Example 2: 20 wt % Alumina Silicate in Polyesterol 2

[0076] 100 g hydrous pulverized sodium aluminium silicate (Sipernat® 820 A of Evonik) is added to 400 g of polyesterol with primary hydroxyl end groups based on adipic acid, monoethylene glycol and 1,4-butanediol with a molecular weight of 1400 g/mol, OH-value of 80 mg.sub.KOH/g.sub.polymer, a viscosity of 300 mPas at 75° C. and an acid-value of 0.4 mg.sub.KOH/g.sub.polymer (Lupraphen® of BASF SE). The reaction mixture is heated up to 180° C. under vigorous stirring (400 rpm) and further stirred for 1 h. The product is released at 120° C. The product was characterized by a viscosity of 1340 mPas at 75° C. (shearing rate 1/100 s.sup.−1) and a OH-value of 50 mg.sub.KOH/g.sub.polymer. The particle size distribution of the particles was determined to be D[50]=10.2 μm. The product is waxy. Therefore, the stability of the dispersion was tested by heating the product to 90° C. for 3 days. No sedimentation was detected during the heating period, hence, the dispersion was classified as phase-stable.

Comparative Examples

[0077] Comparative Example 3: 20 wt % Alumina Silicate in Polyesterol 1 GM1485-73

[0078] 100 g alumina silicate (Sipernat® 820 A of Evonik) is added to 400 g of polyesterol with primary hydroxyl end groups based on adipic acid, monoethylene glycol and diethylene glycol with a molecular weight of 2000 g/mol, OH-value of 56 mg.sub.KOH/g.sub.polymer, acid-value of 0.8 mg.sub.KOH/g.sub.polymer and a viscosity of 500 mPas at 75° C. (Lupraphen® of BASF SE). The reaction mixture is heated up to 150° C. under vigorous stirring (400 rpm) and further stirred for 1 h. The product is released at 120° C. The product was characterized by a viscosity of 2990 mPas at 75° C. (shearing rate 1/100 s.sup.−1) and a OH-value of 38 mg.sub.KOH/g.sub.polymer. A dispersion containing 90% of particles smaller than 20.1 μm was yielded (D[50]=7.1 μm). The product is waxy. Therefore, the stability of the dispersion was tested by heating the product to 90° C. for 3 days. Sediments were detected during the heating period, hence, the dispersion was classified as not phase-stable.

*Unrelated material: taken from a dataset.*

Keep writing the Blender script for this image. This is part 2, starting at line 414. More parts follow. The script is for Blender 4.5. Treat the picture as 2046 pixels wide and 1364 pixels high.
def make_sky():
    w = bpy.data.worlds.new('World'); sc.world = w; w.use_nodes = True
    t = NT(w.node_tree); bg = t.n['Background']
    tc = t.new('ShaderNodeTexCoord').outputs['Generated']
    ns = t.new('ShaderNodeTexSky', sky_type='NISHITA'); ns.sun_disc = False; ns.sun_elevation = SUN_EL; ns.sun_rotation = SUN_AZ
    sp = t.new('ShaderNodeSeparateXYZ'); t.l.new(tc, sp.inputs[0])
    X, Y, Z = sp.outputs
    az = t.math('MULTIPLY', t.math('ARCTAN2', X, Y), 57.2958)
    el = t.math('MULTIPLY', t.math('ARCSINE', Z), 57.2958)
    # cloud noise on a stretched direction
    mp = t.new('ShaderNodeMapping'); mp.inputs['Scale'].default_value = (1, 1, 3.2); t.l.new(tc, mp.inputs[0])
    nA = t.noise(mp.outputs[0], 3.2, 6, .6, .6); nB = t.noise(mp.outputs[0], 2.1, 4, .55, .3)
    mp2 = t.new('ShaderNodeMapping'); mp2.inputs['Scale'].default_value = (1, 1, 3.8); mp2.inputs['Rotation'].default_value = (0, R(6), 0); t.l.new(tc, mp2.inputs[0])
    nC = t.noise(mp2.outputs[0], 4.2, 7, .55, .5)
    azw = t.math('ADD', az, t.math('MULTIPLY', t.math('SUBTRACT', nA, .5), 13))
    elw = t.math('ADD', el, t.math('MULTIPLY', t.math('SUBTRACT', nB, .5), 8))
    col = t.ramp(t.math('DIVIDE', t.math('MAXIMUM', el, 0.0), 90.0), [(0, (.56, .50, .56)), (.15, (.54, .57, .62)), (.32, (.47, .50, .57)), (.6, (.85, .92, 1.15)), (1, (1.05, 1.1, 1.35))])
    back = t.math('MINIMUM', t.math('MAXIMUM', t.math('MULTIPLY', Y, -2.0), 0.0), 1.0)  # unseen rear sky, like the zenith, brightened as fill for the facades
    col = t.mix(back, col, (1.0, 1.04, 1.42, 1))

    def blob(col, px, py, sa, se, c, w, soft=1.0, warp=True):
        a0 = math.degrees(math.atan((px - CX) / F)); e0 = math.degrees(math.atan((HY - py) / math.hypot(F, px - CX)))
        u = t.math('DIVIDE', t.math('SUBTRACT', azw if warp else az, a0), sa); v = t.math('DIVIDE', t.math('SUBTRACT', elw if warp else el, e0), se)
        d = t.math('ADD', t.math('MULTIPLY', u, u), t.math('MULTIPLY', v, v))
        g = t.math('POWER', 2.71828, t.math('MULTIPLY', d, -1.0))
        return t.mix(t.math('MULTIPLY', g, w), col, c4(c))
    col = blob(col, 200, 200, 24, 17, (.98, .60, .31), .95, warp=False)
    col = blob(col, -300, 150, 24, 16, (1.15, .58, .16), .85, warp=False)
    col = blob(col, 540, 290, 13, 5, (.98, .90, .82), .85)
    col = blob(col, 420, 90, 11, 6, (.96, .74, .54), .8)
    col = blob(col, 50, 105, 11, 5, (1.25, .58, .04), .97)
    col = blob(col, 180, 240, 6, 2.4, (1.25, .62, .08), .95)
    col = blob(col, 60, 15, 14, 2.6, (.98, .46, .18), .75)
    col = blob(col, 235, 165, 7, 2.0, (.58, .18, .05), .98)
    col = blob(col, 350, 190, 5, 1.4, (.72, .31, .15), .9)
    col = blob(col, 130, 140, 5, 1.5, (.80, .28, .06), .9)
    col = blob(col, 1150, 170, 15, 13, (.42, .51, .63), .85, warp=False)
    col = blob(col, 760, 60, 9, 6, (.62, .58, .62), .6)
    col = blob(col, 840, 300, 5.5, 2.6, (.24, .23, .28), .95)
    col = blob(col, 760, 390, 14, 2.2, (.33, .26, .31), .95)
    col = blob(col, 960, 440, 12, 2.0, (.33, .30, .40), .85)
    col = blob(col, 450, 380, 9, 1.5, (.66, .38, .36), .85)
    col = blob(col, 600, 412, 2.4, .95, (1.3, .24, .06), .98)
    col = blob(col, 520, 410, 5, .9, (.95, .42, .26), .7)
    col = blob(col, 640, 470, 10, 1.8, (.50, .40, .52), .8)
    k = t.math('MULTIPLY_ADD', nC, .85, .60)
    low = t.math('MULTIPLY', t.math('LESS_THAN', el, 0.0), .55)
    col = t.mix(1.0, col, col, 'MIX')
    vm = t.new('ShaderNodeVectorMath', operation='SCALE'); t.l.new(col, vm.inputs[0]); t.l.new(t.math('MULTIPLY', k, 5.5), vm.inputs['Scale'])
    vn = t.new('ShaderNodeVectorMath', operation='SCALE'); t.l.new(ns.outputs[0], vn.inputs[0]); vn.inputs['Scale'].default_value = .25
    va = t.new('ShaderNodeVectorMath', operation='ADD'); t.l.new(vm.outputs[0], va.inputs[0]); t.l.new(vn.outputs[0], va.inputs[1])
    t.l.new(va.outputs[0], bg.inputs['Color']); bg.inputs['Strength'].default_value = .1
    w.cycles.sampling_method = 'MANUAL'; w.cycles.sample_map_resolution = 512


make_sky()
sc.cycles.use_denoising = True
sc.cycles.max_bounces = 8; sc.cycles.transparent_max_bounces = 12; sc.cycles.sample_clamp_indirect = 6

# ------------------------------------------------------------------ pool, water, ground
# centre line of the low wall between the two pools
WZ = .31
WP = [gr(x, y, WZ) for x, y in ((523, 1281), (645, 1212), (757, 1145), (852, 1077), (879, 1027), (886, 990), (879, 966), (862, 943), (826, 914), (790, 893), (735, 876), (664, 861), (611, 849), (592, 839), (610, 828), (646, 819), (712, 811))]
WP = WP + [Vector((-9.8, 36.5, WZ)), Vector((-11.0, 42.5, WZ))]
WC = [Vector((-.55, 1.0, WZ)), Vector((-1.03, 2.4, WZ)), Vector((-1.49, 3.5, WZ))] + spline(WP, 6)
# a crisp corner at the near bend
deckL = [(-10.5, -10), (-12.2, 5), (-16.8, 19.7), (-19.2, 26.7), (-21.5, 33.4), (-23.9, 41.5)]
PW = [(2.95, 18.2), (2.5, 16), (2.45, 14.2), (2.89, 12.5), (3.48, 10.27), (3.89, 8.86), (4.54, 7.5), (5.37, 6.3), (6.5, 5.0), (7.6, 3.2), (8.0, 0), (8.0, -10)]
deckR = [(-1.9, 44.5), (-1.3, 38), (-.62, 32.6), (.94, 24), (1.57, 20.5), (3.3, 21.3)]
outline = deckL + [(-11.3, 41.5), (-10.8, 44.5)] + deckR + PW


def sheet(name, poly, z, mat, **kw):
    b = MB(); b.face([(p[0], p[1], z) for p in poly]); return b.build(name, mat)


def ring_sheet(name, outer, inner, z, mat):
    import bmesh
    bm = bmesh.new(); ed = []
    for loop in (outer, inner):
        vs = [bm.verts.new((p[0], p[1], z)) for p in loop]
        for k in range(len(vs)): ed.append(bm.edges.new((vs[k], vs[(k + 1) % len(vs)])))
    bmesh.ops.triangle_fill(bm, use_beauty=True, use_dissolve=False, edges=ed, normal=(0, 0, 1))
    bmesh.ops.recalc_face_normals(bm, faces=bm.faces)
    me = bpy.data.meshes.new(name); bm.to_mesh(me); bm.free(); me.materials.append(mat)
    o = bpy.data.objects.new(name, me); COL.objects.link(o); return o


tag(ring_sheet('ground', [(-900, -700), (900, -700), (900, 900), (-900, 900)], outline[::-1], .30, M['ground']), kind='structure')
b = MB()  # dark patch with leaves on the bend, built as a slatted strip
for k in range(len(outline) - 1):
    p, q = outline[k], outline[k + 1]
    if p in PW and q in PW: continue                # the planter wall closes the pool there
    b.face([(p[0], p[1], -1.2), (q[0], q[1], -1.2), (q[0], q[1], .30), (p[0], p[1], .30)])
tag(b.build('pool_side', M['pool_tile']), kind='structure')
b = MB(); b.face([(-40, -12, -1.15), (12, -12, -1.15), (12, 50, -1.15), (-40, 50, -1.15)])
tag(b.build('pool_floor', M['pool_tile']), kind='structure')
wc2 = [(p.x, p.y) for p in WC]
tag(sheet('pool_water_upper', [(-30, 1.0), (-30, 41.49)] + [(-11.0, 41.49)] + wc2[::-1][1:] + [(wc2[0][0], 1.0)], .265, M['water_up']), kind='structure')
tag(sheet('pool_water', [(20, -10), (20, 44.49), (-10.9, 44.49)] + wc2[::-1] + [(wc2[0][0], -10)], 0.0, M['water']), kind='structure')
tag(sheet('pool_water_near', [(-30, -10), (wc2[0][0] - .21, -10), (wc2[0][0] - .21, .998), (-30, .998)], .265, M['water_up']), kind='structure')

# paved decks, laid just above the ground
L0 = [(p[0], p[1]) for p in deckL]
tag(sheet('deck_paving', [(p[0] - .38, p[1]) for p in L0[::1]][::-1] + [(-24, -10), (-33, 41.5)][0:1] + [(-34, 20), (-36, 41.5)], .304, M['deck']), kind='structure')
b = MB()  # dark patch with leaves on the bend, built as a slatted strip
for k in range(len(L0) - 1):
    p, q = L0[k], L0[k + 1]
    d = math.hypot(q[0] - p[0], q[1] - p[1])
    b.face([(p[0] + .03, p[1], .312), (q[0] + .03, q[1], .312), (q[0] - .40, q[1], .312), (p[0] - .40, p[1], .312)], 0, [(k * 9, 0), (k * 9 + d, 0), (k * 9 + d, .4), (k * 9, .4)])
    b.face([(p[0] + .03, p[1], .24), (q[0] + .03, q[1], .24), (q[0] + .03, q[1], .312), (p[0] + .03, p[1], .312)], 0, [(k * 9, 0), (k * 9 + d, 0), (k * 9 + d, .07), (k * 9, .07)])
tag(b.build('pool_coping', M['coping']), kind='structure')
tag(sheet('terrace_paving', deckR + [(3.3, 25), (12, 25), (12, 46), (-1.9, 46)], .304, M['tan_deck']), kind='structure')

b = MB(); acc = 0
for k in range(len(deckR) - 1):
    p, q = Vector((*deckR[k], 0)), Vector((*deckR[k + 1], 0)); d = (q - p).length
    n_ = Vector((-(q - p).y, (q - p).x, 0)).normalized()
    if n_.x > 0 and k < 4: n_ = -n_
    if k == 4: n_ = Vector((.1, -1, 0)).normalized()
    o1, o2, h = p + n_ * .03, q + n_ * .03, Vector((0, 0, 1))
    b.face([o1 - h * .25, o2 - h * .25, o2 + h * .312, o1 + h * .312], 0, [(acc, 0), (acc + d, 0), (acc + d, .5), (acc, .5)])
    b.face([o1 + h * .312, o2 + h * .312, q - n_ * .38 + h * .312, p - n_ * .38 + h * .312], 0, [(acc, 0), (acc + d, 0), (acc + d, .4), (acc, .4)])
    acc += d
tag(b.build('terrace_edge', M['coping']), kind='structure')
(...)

Comparative Example 4: 20 wt % Alumina Silicate in Polyesterol 2 GM1485-74

[0079] 100 g alumina silicate (Sipernat® 820 A of Evonik) is added to 400 g of polyesterol with primary hydroxyl end groups based on adipic acid, monoethylene glycol and 1,4-butanediol with a molecular weight of 1400 g/mol, OH-value of 80 mg.sub.KOH/g.sub.polymer, acid-value of 0.4 mg.sub.KOH/g.sub.polymer and a viscosity of 300 mPas at 75° C. (Lupraphen® of BASF SE). The reaction mixture is heated up to 150° C. under vigorous stirring (400 rpm) and further stirred for 1 h. The product is released at 120° C. The product was characterized by a viscosity of 1750 mPas at 75° C. (shearing rate 1/100 s.sup.−1) and a OH-value of 52 mg.sub.KOH/g.sub.polymer. A dispersion containing 90% of particles smaller than 20.6 μm was yielded (D[50]=7.0 μm). The product is waxy. Therefore, the stability of the dispersion was tested by heating the product to 90° C. for 3 days. Sediments were detected during the heating period, hence, the dispersion was classified as not phase-stable.